TASK STATEMENT :: How many of the lines below hold the word "objects"? Answer only with the number.

STORED RECORDS ::
************
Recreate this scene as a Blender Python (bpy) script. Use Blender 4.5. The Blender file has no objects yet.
************
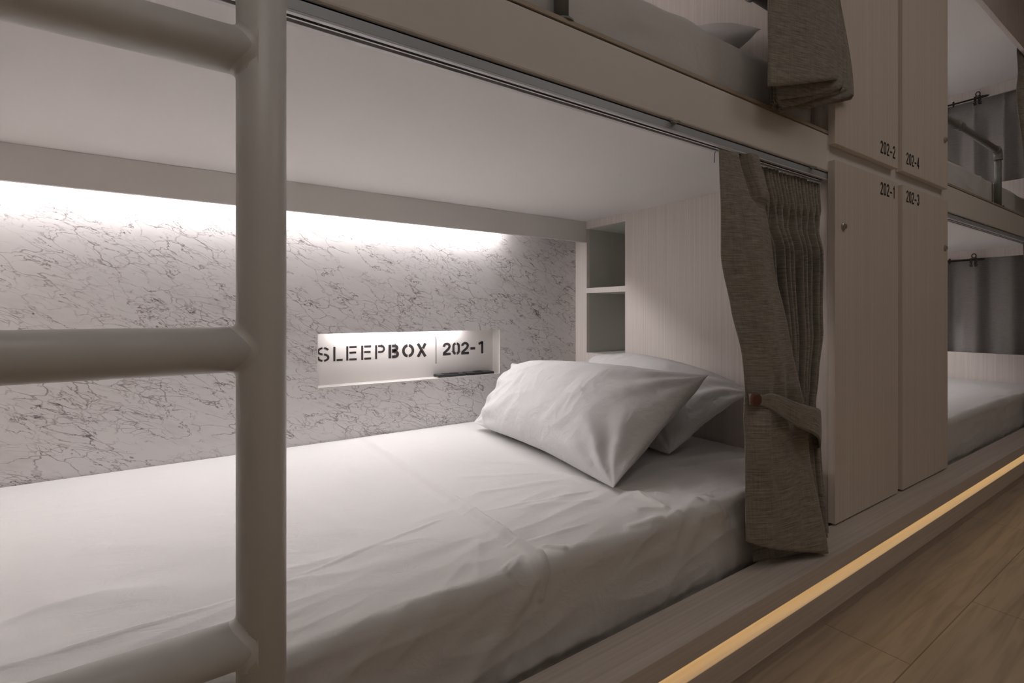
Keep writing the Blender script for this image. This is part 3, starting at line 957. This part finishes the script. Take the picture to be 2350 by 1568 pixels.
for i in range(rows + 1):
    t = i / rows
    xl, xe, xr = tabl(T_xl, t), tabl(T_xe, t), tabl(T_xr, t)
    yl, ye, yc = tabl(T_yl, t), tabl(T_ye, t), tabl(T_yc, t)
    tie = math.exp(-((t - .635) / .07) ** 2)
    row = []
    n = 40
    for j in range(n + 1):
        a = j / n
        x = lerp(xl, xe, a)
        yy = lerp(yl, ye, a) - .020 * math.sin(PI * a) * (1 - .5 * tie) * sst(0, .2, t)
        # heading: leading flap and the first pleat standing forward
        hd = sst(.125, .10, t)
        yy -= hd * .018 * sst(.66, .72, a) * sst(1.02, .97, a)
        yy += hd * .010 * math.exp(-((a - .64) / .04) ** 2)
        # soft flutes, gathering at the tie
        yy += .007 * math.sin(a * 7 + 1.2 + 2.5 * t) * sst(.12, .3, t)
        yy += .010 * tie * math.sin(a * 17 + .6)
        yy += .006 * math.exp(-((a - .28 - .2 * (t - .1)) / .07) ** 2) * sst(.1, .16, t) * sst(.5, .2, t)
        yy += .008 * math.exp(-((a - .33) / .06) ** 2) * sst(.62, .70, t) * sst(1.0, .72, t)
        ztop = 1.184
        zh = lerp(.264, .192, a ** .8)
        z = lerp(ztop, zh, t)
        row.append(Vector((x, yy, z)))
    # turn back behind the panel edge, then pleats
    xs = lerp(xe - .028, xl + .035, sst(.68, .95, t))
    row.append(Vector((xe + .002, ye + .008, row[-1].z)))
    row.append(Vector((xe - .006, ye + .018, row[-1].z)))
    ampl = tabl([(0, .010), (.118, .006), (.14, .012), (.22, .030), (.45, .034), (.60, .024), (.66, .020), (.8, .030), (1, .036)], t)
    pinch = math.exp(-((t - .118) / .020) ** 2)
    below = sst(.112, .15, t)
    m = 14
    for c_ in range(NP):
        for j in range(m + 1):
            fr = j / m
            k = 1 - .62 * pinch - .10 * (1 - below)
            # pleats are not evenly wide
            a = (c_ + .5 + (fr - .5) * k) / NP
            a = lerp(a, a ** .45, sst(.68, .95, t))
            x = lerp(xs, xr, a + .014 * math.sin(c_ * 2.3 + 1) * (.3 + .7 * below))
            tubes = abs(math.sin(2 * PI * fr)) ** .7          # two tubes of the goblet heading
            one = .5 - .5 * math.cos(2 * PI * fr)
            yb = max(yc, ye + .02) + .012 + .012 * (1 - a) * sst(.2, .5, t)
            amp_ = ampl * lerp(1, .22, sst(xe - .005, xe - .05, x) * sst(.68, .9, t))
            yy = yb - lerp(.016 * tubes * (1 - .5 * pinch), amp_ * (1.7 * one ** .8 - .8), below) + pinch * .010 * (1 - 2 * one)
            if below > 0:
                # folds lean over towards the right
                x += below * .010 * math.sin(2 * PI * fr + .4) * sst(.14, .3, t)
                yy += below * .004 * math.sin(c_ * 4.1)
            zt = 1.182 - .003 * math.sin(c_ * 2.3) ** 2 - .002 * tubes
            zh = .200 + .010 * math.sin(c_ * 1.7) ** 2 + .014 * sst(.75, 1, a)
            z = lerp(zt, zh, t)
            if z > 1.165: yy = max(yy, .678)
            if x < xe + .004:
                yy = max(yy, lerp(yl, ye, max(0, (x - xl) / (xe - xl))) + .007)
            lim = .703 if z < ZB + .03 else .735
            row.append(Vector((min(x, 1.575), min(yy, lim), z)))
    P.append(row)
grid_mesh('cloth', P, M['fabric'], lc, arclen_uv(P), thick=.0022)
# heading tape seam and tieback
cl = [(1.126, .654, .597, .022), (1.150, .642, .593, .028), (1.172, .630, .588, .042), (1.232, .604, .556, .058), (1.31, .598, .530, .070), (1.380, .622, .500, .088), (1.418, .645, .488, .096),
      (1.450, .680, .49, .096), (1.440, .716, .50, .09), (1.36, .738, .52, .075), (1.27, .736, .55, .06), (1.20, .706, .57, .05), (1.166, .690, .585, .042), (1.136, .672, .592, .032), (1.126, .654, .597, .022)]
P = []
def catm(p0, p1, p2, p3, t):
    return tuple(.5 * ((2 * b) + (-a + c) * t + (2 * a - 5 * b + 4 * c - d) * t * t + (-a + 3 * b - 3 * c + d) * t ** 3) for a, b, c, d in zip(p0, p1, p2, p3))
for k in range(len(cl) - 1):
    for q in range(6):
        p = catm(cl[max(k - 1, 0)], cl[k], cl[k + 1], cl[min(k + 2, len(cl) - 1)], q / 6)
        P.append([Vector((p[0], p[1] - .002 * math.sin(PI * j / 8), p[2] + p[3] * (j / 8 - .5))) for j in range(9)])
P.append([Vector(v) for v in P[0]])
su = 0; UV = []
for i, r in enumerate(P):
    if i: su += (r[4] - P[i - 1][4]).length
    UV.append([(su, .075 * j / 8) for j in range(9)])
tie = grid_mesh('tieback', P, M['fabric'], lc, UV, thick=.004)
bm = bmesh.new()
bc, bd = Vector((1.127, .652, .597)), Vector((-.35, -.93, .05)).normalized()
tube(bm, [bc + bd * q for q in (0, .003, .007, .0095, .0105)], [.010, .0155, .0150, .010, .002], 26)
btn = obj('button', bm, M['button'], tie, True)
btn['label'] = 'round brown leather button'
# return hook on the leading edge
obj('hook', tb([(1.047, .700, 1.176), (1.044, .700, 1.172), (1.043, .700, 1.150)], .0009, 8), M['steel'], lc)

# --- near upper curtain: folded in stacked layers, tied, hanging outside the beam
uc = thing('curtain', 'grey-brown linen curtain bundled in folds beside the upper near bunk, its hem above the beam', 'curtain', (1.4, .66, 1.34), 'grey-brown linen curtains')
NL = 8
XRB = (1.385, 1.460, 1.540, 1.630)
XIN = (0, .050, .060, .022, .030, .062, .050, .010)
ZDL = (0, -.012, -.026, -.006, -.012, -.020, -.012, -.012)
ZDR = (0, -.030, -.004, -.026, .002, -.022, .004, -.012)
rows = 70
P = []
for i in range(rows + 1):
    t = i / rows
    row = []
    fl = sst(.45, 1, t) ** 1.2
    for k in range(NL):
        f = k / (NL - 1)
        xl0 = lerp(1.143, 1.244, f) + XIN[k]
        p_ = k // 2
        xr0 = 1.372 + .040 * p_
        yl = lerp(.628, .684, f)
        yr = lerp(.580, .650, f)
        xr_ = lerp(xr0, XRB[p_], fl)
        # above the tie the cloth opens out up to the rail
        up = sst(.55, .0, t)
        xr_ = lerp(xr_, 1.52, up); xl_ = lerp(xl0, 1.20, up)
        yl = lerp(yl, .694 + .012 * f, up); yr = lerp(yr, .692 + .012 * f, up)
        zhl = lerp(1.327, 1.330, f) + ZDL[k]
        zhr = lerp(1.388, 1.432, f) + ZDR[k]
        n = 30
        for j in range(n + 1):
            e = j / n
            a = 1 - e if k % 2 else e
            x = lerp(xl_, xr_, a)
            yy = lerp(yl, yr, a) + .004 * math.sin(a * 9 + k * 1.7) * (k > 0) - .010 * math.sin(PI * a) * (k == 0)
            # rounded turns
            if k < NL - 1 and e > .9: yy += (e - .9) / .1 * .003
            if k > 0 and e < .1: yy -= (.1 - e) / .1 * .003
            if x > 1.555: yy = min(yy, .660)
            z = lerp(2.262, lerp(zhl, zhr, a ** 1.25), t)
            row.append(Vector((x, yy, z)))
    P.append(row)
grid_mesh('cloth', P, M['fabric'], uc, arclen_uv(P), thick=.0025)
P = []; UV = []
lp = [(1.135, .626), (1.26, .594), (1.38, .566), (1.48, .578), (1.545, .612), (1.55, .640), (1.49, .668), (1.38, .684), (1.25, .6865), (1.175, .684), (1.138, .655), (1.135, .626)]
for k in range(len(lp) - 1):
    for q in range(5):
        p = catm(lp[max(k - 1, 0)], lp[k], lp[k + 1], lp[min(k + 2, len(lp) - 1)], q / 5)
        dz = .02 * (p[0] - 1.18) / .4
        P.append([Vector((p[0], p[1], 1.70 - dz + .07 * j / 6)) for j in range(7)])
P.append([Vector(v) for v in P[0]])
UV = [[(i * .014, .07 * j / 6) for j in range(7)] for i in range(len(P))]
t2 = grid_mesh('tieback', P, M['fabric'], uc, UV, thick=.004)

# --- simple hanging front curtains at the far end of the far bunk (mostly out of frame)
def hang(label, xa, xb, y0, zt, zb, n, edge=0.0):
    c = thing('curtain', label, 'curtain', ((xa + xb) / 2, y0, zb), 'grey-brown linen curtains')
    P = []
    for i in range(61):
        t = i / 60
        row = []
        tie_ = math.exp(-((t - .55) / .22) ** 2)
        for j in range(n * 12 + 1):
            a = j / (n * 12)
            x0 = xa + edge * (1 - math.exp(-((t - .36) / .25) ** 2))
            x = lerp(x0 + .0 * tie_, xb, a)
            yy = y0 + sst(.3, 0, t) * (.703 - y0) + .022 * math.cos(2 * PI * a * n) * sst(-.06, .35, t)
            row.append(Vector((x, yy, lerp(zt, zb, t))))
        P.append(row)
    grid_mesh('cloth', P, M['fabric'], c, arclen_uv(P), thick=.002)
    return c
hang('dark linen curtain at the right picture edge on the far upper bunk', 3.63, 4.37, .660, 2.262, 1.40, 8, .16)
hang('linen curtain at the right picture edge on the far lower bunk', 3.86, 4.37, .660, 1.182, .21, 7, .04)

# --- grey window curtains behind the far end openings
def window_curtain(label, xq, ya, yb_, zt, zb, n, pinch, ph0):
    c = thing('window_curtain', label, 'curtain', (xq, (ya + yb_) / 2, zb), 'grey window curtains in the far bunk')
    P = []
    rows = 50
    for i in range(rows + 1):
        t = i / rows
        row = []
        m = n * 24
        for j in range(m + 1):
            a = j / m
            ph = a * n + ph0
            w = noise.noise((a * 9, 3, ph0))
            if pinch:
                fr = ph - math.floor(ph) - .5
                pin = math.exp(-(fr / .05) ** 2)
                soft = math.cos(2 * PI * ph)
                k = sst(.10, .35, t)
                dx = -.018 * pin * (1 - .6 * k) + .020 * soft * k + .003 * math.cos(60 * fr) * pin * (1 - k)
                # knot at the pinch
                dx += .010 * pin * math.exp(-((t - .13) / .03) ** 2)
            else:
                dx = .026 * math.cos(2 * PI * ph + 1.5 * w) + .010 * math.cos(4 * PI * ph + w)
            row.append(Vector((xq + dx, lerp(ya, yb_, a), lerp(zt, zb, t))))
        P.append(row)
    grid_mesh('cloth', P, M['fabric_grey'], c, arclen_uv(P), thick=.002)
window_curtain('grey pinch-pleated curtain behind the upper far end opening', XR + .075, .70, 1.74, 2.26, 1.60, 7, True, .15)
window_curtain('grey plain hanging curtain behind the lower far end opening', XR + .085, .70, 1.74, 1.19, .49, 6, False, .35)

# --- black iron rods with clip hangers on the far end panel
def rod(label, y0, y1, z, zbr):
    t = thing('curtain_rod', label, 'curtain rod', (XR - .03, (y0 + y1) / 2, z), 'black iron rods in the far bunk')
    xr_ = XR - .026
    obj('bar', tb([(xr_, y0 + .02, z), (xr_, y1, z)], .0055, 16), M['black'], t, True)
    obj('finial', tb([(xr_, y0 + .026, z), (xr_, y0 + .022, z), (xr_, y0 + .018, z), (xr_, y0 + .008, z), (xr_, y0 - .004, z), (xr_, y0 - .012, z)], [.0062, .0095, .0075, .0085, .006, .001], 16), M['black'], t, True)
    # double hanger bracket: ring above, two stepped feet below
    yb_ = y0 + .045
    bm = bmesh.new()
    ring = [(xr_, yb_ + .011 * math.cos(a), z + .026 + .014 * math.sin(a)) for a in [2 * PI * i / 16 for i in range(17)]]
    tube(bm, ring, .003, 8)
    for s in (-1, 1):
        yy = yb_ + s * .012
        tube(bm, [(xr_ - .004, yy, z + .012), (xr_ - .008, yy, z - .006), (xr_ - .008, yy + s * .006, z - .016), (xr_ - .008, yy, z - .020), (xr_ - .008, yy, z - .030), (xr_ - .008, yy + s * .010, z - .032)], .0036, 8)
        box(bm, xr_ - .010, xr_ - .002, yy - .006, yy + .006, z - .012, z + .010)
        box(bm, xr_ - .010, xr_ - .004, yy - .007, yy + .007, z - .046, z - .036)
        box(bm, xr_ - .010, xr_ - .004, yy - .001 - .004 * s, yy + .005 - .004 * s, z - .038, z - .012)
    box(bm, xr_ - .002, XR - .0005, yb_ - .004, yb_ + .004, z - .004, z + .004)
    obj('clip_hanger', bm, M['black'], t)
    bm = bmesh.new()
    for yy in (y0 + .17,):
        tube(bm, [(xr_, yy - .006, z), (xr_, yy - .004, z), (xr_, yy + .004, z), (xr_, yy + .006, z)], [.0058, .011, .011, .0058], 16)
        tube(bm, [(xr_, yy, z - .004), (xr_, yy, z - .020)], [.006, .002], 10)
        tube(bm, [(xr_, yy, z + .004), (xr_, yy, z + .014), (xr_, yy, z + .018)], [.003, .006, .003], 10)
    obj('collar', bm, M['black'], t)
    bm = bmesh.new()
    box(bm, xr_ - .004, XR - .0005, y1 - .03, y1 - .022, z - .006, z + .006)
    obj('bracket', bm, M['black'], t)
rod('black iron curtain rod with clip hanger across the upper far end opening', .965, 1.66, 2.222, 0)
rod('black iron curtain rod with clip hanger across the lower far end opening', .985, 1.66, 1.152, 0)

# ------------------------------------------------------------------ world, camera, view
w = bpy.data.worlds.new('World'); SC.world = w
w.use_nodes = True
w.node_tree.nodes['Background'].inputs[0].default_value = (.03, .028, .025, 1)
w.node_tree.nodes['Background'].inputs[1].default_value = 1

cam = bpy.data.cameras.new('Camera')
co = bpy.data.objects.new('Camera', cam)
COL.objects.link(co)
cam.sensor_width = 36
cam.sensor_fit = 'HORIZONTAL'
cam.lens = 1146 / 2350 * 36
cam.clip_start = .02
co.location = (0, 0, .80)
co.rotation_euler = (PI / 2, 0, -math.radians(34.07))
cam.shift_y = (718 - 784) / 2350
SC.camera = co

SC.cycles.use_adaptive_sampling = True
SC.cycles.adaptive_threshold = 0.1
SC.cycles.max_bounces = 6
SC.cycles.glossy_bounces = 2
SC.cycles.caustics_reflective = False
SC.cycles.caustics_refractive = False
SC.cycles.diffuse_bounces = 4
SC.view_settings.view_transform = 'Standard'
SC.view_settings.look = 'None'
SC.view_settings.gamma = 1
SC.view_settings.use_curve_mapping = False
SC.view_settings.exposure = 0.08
************
EXERCISE RESULT :: 3